In July 2026, the National Law Review published one of the sharpest analyses yet of an emerging policy frontier that founders cannot afford to ignore: the taxation of artificial intelligence. As AI systems absorb tasks once performed by human employees, governments are staring down a fiscal gap. Income tax revenue from labor is at risk. And their answer is not to slow AI adoption but to tax it at three distinct points in the value chain. A robot tax on labor substitution. A token tax on model usage. And a FLOP tax on the compute itself. Each proposal hits a different layer of the AI stack, and each carries different implications for startups building on or with AI.

Robot Tax: Taxing the Replacement of Human Labor

The oldest and most debated of the three proposals, a robot tax targets the direct substitution of human workers by AI systems. The logic is straightforward: when a business replaces an employee earning a salary, the government loses income tax and payroll tax revenue. If the AI system performing that work is treated as capital, it creates a perverse tax incentive favoring automation over hiring. A robot tax would level that playing field by imposing a levy on automated systems that perform tasks historically done by humans.

South Korea and several European Union member states have already explored versions of this idea, though no major economy has enacted one yet. The practical challenge is definitional. Not all AI usage replaces jobs. Some augments workers. Some creates entirely new roles. A blanket robot tax risks penalizing productivity-enhancing automation while doing nothing to protect the workers it aims to compensate. For founders, the risk here is asymmetric. If a robot tax is structured as a per-seat levy on AI agents, startups running large fleets of autonomous agents could face costs that scale with the very efficiency gains they are trying to capture.

Token Tax: Taxing the Usage Itself

A token tax sidesteps the messy labor-substitution debate entirely. Instead of asking whether an AI system replaced a job, it taxes the underlying activity: token consumption. Every API call to a large language model consumes tokens, and providers already bill by the token. A token tax would simply layer a government levy on top of that existing metering infrastructure. This makes it administratively simpler than a robot tax, but it introduces its own distortions.

Less efficient models generate far more tokens for the same output, meaning the tax burden would vary dramatically depending on model choice rather than the value of the work performed. A startup running an older, less optimized model could face several times the tax liability of a competitor using a more efficient one, even if both produce identical results. Token taxes also raise cross-border questions. If a US startup uses a model hosted in Europe and billed in euros, which jurisdiction collects the tax? The complexity multiplies fast.

FLOP Tax: Taxing the Compute Itself

The FLOP tax is the most ambitious and the most controversial. It targets the compute infrastructure itself by imposing a levy based on floating-point operations consumed during training or inference. The European Union has already signaled that compute usage is a relevant proxy for model capability under the EU AI Act. Models above a certain FLOP threshold trigger systemic risk obligations.

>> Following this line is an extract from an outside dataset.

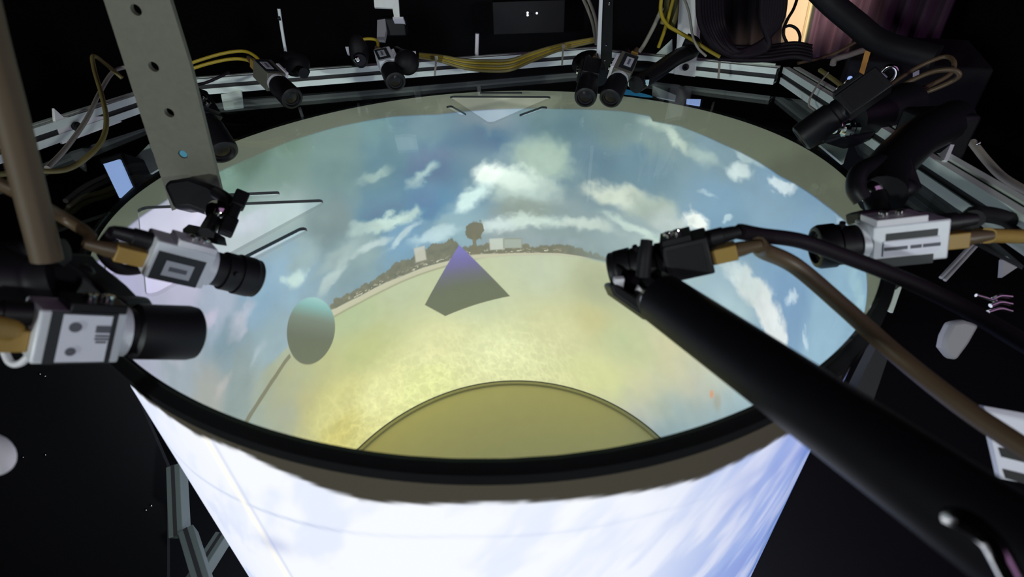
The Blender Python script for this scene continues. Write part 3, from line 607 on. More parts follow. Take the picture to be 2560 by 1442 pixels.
# ---------------------------------------------------------------- machine vision cameras
def lens_profile(kind):
    if kind == 'smooth': return [(0, .0125), (.004, .0125), (.006, .0150), (.036, .0158), (.0405, .0150), (.042, .0130), (.042, .0115)]
    if kind == 'short': return [(0, .0122), (.007, .0122), (.0075, .0138), (.012, .0138), (.0124, .0131), (.0134, .0131), (.0138, .0150), (.0225, .0150), (.0250, .0138), (.0256, .0124), (.0256, .0112)]
    return [(0, .0122), (.008, .0122), (.0085, .0140), (.017, .0140), (.0173, .0134), (.0182, .0134), (.0185, .0150), (.0290, .0150), (.0295, .0146), (.0330, .0144), (.0342, .0130), (.0342, .0115)]
def vision_camera(label, p1, p0, roll=0, mount=1, kind='ringed', style='frame', body=0.042, hint=None, plugs=True, sc=1.0, ls=1.0, bm=None):
    P1, P0 = Vector(p1), Vector(p0); x = (P1 - P0).normalized()
    view = (CAM - (P0 + P1) / 2) if hint is None else Vector(hint)
    X, Y, Z = basis(x, view)
    if mount < 0: pass
    R = Matrix((X, Y, Z)).transposed() @ Matrix.Rotation(math.radians(roll), 3, 'X')
    Ln = {'smooth': 0.042, 'short': 0.0256}.get(kind, 0.0342) * ls
    fl = P1 - x * (Ln + 0.004) * sc
    r = bpy.data.objects.new('machine_vision_camera', None); COL.objects.link(r); r.empty_display_size = .02
    r.matrix_world = Matrix.LocRotScale(fl, R.to_quaternion(), Vector((sc, sc, sc)))
    tag(r, label, 'camera', 'small industrial cameras aimed into the drum')
    B = lambda mb, n, m, par=r, bev=0.0: mb.build(n, M[m], par, bevel=bev, local=True)
    h = 0.0130; bl = body
    shell = B(MB().box((-bl / 2, 0, 0), (bl, 2 * h, 2 * h)), 'camera_body', bm if bm else 'silver' if style != 'dark' else 'black', bev=.0012)
    B(MB().lathe((0, 0, 0), (1, 0, 0), [(-.0005, .0128), (.0042, .0132), (.0042, .0120)]), 'mount_ring', 'silver' if style != 'dark' else 'black_metal')
    prof = [(q * ls + .004, rr) for q, rr in lens_profile(kind)]
    ln = B(MB().lathe((0, 0, 0), (1, 0, 0), prof + [(prof[-1][0] - .003, .0105), (prof[-1][0] - .004, 0)], 40), 'lens', 'black')
    B(MB().lathe((prof[-1][0] - .0042, 0, 0), (1, 0, 0), [(0, .0104), (.0012, .0085), (.0022, .005), (.0026, 0)], 32), 'front_glass', 'glass', ln)
    if kind != 'smooth':
        for a, xx, rr in ((25, .016, .0135), (200, Ln - .005, .0145)):
            u = Vector((0, math.cos(math.radians(a + mount * 40)), math.sin(math.radians(a + mount * 40))))
            q = Vector((xx, 0, 0)) + u * rr
            B(MB().cyl(q, q + u * .0035, .0009, 12).cyl(q + u * .003, q + u * .0055, .0019, 16), 'lock_screw', 'black', ln)
    # label side (+Y)
    y = h + .0003
    if style == 'frame':
        pn = B(MB().box((-bl / 2 - .001, y, .0 - mount * .003), (bl * .80, .0006, .0195)), 'name_panel', 'panel')
        st = B(MB().box((-bl / 2 - .001, y + .0005, 0 - mount * .0035), (bl * .47, .0005, .0105)), 'sticker', 'sticker', pn)
        B(MB().box((-bl / 2 - .001, y + .0009, -mount * .0035), (bl * .30, .0003, .0030)), 'print', 'ink', st)
    elif style == 'wide':
        pn = B(MB().box((-bl / 2, y, 0), (bl * .76, .0006, .0258)), 'name_panel', 'panel')
        st = B(MB().box((-bl / 2 + .001, y + .0005, 0), (bl * .56, .0005, .0236)), 'sticker', 'sticker_white', pn)
        for cx, cz, w, hh in ((-.30, .25, .30, .18), (-.30, .0, .28, .05), (-.30, .08, .28, .05), (-.30, -.08, .22, .05)):
            B(MB().box((-bl / 2 + .0015 - cx * .020, y + .0009, mount * cz * .020), (w * .020, .0003, hh * .020)), 'print', 'ink', st)
        for cz, rr in ((.22, .0025), (-.25, .0021)):
            B(MB().cyl((-bl / 2 - .0035, y + .0007, mount * cz * .026), (-bl / 2 - .0035, y + .0011, mount * cz * .026), rr), 'print', 'ink', st)
    elif style == 'slot':
        pn = B(MB().box((-bl / 2, y, mount * .0055), (bl * .66, .0006, .0045)), 'name_panel', 'panel')
        st = B(MB().box((-bl / 2, y + .0003, -mount * .0022), (bl * .72, .0006, .0100)), 'sticker', 'sticker_white')
        for k, (c, w) in enumerate(((-.20, .30), (.06, .14), (.26, .22))):
            B(MB().box((-bl / 2 - c * bl, y + .0008, -mount * .0022), (w * bl, .0003, .0022)), 'print', 'ink', st)
        B(MB().box((-bl / 2 + .003, y, -mount * .0115), (bl * .74, .0006, .0060)), 'name_panel', 'panel')
    else:
        B(MB().box((-bl / 2, y, 0), (bl * .75, .0005, .019)), 'name_panel', 'rubber')
    # mounting foot on top
    ft = B(MB().box((-bl * .36, .003, mount * (h + .0022)), (bl * .66, .022, .0044)), 'mounting_foot', 'plate_white' if style in ('frame', 'slot') else 'black_metal', bev=.0006)
    for q in (-.22, -.42):
        B(MB().lathe((bl * q, .004, mount * (h + .004)), (0, 0, mount), [(0, .0030), (.003, .0030), (.0034, .002)], 16), 'screw_or_glint', 'chrome', ft)
    if plugs:
        npg = B(MB().box((-bl - .008, 0, -mount * .0045), (.016, .0125, .0105)), 'network_plug', 'plug', bev=.0008)
        B(MB().lathe((-bl - .0155, 0, -mount * .0045), (-1, 0, 0), [(0, .0052), (.004, .0050), (.014, .0034), (.016, .0030)], 16), 'cable_boot', 'brown', npg)
        B(MB().lathe((-bl, 0, mount * .0075), (-1, 0, 0), [(0, .0058), (.010, .0058), (.0105, .005), (.016, .0046), (.021, .0036)], 20), 'power_plug', 'black')
    return r, R, fl
def plug_end(c, body, mount, which, sc=1.0):
    """where a cable leaves the network ('n') or power ('p') plug of a camera"""
    q = Vector((-body - .029, 0, -mount * .0045)) if which == 'n' else Vector((-body - .020, 0, mount * .0075))
    return c[2] + c[1] @ (q * sc)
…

Extending that logic from safety regulation to taxation is a relatively small conceptual step.

A FLOP tax would be borne by model providers and data center operators, but the cost would pass through to end users in higher API prices and hosting fees. Critics argue that taxing compute is self-defeating. AI development already faces capital constraints and geopolitical competition. Adding a tax on the very resource that defines AI capability could push compute-intensive training to lower-tax jurisdictions, fragmenting the AI supply chain and concentrating development in countries with the most permissive fiscal regimes. For startups, the impact would be indirect but real. If inference compute gets more expensive, every AI product's unit economics shift. Margin calculations that assumed $0.10 per million tokens would need a tax-adjusted line item.

What Founders Need to Do Now

None of these taxes has been enacted at the federal level in the United States as of July 2026. But the legislative groundwork is being laid. The Illinois AI Safety Measures Act, signed into law this month, shows that states are moving ahead of Congress. The US Treasury has commissioned studies on the fiscal impact of AI-driven labor displacement. The OECD is developing a framework for digital services taxes that could extend to AI compute. Founders should act on three fronts.

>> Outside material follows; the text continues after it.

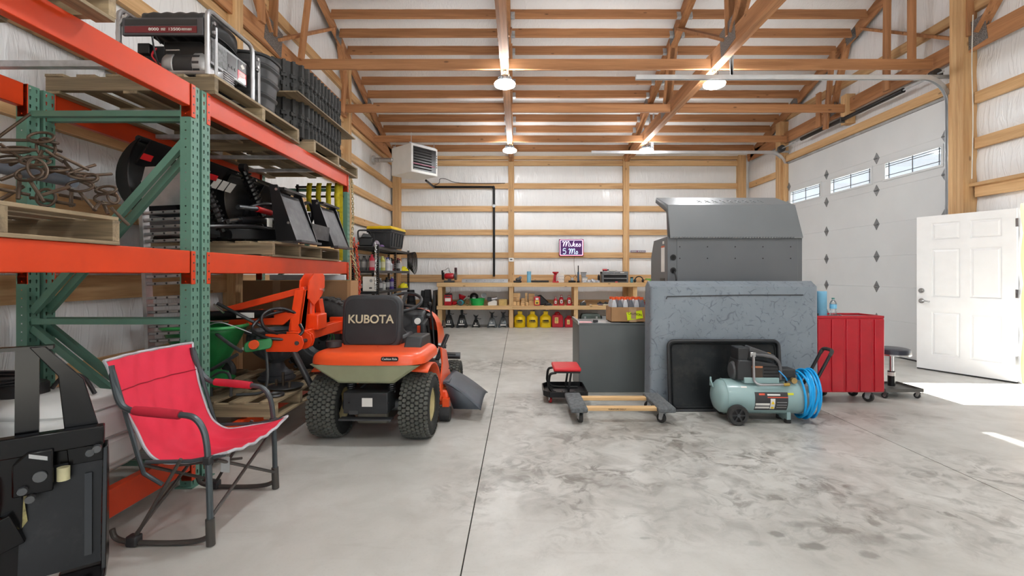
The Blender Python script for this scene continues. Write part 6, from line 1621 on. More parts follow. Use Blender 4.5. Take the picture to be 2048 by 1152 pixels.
# ================================================================ roller stool
rs = thing('roller_stool', 'round black padded roller stool with a square base by the red cart', 'stool', (4.02, 5.08, 0))
MB().lathe([(.001, .505), (.14, .51), (.165, .50), (.172, .48), (.172, .455), (.16, .44), (.001, .44)], n=40).build('seat_pad', M('navy_vinyl', S(44, 46, 58), .35), rs)
MB().lathe([(.163, .437), (.174, .44), (.176, .455), (.170, .458)], n=40).build('chrome_trim', MT['steel'], rs)
MB().cyl((0, 0, .10), (0, 0, .26), .034, n=18).build('lower_column', MT['black'], rs)
MB().cyl((0, 0, .26), (0, 0, .44), .022, n=16).build('gas_lift', MT['steel'], rs)
MB().cyl((0, 0, .21), (0, 0, .25), .035, n=18).build('label_band', MT['paper'], rs)
MB().tube([(.02, -.02, .43), (.12, -.08, .425)], .005, n=6).build('lever', MT['black'], rs)
MB().prism([(-.2, -.17), (.2, -.17), (.2, .17), (-.2, .17)], (0, 0, .075), (1, 0, 0), (0, 1, 0), (0, 0, .012)).build('base_tray', M('tray_brown_grey', S(96, 94, 90), .4, .4), rs)
for a, b in (((-.2, -.17), (.2, -.17)), ((.2, -.17), (.2, .17)), ((.2, .17), (-.2, .17)), ((-.2, .17), (-.2, -.17))): MB().bar((*a, .09), (*b, .09), .012, .035).build('tray_wall', M('tray_wall_grey', S(104, 102, 98), .4, .4), rs)
for x in (-.17, .17):
    for y in (-.15, .15): caster(rs, x, y, .075, .03, .022, .5, MT['rubber'], MT['steel'])
# ================================================================ workbench along the far wall
BF, BB, BT, BS = 11.43, 12.06, 1.10, .54       # front, back, top height, shelf height
wbn = thing('workbench', 'long pine workbench with a lower shelf along the far wall', 'workbench', (1.0, 11.75, 0))
def wp(x0, x1, y0, y1, z0, z1, nm, m):
    return MB().box(x0 - 1.0, x1 - 1.0, y0 - 11.75, y1 - 11.75, z0, z1).build(nm, MT[m], wbn, bevel=.003)
BX0, BX1 = -1.98, 4.0
for k in range(4):
    y0 = BF + .04 + .148 * k
    wp(BX0, BX1, y0, y0 + .145, BT - .03, BT, 'top_board', 'pine_x'); wp(BX0 + .02, BX1, y0, y0 + .145, BS - .03, BS, 'shelf_board', 'pine_x')
wp(BX0 - .02, -.17, BF, BF + .038, BT - .10, BT - .002, 'front_rail', 'pine_x'); wp(-.168, BX1, BF, BF + .038, BT - .10, BT - .002, 'front_rail', 'pine_x')
wp(BX0 - .02, -.17, BF, BF + .038, BS - .095, BS - .002, 'shelf_rail', 'pine_x'); wp(-.168, BX1, BF, BF + .038, BS - .095, BS - .002, 'shelf_rail', 'pine_x')
for x in (-1.93, -.19, 1.39, 2.83, 3.95):
    wp(x - .05, x + .05, BF + .04, BF + .13, 0, BS - .03, 'leg', 'pine_z'); wp(x - .05, x + .05, BF + .04, BF + .13, BS, BT - .03, 'leg', 'pine_z')
    wp(x - .05, x + .05, BB - .09, BB - .001, 0, BS - .03, 'leg', 'pine_z'); wp(x - .05, x + .05, BB - .09, BB - .001, BS, BT - .03, 'leg', 'pine_z')
def X(px, d=11.65): return (px - VX) * d / F

# ---- on the bench top
def T(name, label, cat, px, y, z=BT + .001, rz=0, group=None): return thing(name, label, cat, (X(px, y), y, z), rz, group)
gr_ = T('bench_grinder', 'red bench grinder with a belt sander arm on the far end of the workbench', 'bench grinder', 899, 11.7)
MB().lathe([(.001, -.12), (.06, -.115), (.075, -.08), (.075, .08), (.06, .115), (.001, .12)], axis='x', n=24, c=(0, 0, .16)).build('motor', MT['red'], gr_)
MB().box(-.13, .13, -.08, .08, 0, .05).build('foot', MT['dgrey'], gr_, bevel=.01)
MB().box(-.04, .04, -.04, .04, .04, .1).build('pedestal', MT['dgrey'], gr_)
MB().cyl((-.18, 0, .16), (-.13, 0, .16), .095, n=24).build('wheel_guard', MT['black'], gr_)
MB().cyl((.13, 0, .16), (.18, 0, .16), .10, n=24).build('wheel_guard', MT['dsteel'], gr_)
MB().box(.125, .185, -.03, .03, .2, .37).build('belt_arm', M('dark_maroon', S(74, 44, 50), .6), gr_, bevel=.01)
MB().box(-.19, -.15, -.06, -.03, .2, .30).build('eye_shield_arm', MT['black'], gr_)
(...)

First, model your unit economics with a tax sensitivity layer. If compute costs increase by 10, 20, or 50 percent, does your product still work at your target price point? Second, track state-level activity. AI taxation will likely start at the state level before any federal framework emerges, just as data privacy did with the CCPA. Third, engage early with trade groups and policymakers. The shape of these taxes is not settled. Founders who articulate how robot, token, and FLOP taxes would affect real businesses can influence the design before it hardens into law. The window for input is open now. It will not stay open forever.